John 12:40 - "He has blinded their eyes and deadened their hearts, so they can neither see with their eyes, nor understand with their hearts, nor turn--and I would heal them."

See also John 17...for example: "I am not praying for the world, but for those you have given me, for they are yours..."

V and E said...

Hello, Stephen, and thank you for your comments.

I see that I should have left off sideswiping specific doctrinal systems (such as Calvinism), for in doing so I have drawn your attention away from the primary thrust of this post (which centres on an unfolding revelation of the nature of God in individuals as well as peoples).

This post starts with my misappropriation of the nature of God and ends with several misappropriations of God, whose underpinnings I compared to the inclinations of youth.

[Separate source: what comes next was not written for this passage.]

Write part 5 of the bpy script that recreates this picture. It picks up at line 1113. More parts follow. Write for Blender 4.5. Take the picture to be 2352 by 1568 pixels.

At no point was apophatic theology or cataphatic theology under question, nor was I debating Calvinistic or Arminian doctrine. For better or worse, I characterized the sentiments behind these doctrines without bothering to discuss the doctrines themselves. Such a discussion does not fall under the purview of this post.

However, I take it as understood that you object to my characterization, I readily admit that mature faith can be attained by any Christian by the grace of God, and I thank you for taking the time to defend your theological stance.

- V.

V and E said...

As a sidebar, by "mature faith" I do not refer to a sect, but to a stage in a relationship marked by faith, trust, dependence, and peace, but tried, tested, and purified by the adversity that is human existence. It is a true knowledge of God.

Acquiring such a knowledge can be achieved by anyone over a course of a lifetime in relationship with Him.

Orthodox have the best parameters, but our people are just as fallible as anyone else: just as prone to ideological dogmatism, just as prone to romantic mysticism, just as prone to boxing God into human categories (like the pagans of old).

Again, Orthodoxy offers no simple shorthand; her theology neither elevates the "Superdox" nor the wannabe mystic.

- V.

Anonymous said...

V - you said, "At no point was apophatic theology or cataphatic theology under question, nor was I debating Calvinistic or Arminian doctrine."

Yet, the very type of theology you call adolescent is an approach to theology that is cataphatic. Indeed, by stating that there is no mature theology and no type for the spiritual adult you are declaring your own affinity for apophatic theology.

You say, "Orthodoxy provides no shorthand for her theology, no easy dogmatics, no fast mysticism." What you are describing is apophatic theology - I am aware that this is how the Orthodox Church does theology, and naturally it is an approach that you endorse. Yours may not be a "fast mysticism" but I would argue that it is type of mysticism: "the pursuit of communion with, identity with, or conscious awareness of an ultimate reality, divinity, spiritual truth, or God through direct experience, intuition, or insight."

Again, while not debating Calvinism/Arminianism in your post you have labelled Calvinistic theology as adolescent in contrast to the teenage Arminianism which is in contrast to adult Orthodoxy (which while Arminian is apophatic rather that cataphatic).

You also said, "As a sidebar, by "mature faith" I do not refer to a sect, but to a stage in a relationship marked by faith, trust, dependence, and peace, but tried, tested, and purified by the adversity that is human existence. It is a true knowledge of God." Is this knowledge of God mediated through orthodoxy or are you describing a kind of mysticism?